* [WHAT THE TASK REQUIRES]
Please give back word for word the lines below, from the first one through the one with "tie.build('tie', M['rope'], net)".
— START OF DATA —
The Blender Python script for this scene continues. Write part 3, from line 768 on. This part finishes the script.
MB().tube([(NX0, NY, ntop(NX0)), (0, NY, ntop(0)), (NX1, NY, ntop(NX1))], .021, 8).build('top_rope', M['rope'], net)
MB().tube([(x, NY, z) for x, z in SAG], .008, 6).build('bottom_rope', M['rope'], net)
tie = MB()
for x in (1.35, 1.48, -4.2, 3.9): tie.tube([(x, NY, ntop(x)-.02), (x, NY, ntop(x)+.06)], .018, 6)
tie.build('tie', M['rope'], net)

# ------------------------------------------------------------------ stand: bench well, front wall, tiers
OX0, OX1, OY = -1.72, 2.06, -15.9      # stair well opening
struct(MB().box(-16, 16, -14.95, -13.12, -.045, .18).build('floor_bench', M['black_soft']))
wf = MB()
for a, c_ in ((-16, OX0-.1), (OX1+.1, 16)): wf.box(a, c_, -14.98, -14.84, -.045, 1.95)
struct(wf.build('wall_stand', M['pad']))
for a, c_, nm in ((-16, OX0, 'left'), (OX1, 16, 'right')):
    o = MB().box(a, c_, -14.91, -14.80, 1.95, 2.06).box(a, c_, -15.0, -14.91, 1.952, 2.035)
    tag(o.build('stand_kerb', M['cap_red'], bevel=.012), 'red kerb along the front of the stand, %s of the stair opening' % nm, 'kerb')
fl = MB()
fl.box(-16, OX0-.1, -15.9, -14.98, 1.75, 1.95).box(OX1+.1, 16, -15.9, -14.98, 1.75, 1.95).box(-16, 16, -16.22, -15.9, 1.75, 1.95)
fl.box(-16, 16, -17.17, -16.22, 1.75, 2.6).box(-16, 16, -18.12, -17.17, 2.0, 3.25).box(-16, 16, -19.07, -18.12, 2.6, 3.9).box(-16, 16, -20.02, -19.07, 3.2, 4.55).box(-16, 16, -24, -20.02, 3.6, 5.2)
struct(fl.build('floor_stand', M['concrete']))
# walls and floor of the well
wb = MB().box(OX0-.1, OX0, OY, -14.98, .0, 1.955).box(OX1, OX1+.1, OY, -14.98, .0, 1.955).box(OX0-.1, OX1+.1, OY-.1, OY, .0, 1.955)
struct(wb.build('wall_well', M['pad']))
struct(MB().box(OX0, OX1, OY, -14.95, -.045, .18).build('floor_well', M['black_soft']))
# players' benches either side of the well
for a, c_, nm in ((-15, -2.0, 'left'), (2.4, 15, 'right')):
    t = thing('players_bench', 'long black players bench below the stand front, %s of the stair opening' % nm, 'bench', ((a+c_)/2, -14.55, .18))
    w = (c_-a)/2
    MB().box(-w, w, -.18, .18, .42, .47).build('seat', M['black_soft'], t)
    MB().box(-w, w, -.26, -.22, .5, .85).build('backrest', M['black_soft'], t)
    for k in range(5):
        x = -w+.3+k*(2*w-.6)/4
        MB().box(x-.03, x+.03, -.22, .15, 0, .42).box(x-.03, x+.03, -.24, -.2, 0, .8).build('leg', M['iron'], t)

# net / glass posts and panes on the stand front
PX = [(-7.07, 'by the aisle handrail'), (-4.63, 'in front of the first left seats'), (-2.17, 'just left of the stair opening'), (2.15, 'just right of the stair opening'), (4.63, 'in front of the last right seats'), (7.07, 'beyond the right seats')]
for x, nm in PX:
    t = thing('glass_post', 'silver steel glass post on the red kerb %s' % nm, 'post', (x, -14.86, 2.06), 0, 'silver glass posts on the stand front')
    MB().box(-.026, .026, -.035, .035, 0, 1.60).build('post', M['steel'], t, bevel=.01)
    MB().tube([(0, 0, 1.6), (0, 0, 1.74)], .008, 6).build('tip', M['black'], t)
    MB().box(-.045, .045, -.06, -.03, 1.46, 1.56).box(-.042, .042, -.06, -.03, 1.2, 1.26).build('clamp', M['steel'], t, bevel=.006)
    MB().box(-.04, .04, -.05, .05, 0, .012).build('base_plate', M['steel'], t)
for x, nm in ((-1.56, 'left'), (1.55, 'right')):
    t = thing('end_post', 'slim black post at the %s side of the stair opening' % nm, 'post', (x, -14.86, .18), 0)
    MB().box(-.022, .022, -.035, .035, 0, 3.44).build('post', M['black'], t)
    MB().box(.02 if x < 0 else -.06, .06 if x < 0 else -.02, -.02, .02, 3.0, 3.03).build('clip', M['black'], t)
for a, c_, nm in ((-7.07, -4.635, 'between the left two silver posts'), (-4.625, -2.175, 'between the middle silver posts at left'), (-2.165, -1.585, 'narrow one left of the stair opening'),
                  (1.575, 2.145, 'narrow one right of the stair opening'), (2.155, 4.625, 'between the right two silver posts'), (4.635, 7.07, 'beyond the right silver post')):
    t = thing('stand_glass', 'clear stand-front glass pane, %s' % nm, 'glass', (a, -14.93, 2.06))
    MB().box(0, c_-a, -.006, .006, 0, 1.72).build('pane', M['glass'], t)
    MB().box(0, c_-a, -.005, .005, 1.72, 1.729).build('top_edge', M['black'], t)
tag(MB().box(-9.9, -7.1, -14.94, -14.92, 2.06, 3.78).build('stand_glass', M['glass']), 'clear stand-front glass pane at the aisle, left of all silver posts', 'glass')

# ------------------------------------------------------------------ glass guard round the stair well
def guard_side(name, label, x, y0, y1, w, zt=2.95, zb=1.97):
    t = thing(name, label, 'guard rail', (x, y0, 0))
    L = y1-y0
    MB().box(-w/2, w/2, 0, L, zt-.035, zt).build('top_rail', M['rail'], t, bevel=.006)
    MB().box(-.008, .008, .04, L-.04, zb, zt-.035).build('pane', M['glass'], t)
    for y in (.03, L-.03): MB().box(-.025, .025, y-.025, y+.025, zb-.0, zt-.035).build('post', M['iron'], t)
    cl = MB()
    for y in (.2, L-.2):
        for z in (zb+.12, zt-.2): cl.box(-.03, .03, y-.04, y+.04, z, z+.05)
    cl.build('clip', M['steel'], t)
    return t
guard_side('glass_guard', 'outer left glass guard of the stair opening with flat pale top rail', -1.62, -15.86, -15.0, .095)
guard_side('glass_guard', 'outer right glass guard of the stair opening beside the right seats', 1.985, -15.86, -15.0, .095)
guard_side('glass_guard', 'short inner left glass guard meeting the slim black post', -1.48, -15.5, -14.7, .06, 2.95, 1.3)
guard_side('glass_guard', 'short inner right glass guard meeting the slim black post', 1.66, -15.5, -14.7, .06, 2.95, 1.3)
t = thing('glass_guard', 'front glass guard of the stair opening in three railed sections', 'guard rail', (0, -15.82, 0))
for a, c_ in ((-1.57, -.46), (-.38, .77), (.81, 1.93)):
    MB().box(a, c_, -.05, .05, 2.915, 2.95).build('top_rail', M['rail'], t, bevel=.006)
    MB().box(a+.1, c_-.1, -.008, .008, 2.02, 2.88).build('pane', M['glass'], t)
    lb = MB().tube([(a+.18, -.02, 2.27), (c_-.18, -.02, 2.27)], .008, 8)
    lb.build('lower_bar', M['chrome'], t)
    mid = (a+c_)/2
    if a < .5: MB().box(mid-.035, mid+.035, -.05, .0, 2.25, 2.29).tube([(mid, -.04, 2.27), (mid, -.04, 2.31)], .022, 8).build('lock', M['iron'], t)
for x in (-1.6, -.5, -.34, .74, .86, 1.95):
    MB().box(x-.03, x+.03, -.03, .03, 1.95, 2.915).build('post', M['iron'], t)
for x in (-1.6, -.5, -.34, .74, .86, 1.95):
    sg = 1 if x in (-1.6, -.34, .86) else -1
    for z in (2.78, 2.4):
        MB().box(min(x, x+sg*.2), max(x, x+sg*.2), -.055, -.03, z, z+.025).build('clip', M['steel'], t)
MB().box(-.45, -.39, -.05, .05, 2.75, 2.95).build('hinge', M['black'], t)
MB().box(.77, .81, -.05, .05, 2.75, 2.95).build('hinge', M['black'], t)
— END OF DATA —
* [CORRECT RESPONSE]
The Blender Python script for this scene continues. Write part 3, from line 768 on. This part finishes the script.
MB().tube([(NX0, NY, ntop(NX0)), (0, NY, ntop(0)), (NX1, NY, ntop(NX1))], .021, 8).build('top_rope', M['rope'], net)
MB().tube([(x, NY, z) for x, z in SAG], .008, 6).build('bottom_rope', M['rope'], net)
tie = MB()
for x in (1.35, 1.48, -4.2, 3.9): tie.tube([(x, NY, ntop(x)-.02), (x, NY, ntop(x)+.06)], .018, 6)
tie.build('tie', M['rope'], net)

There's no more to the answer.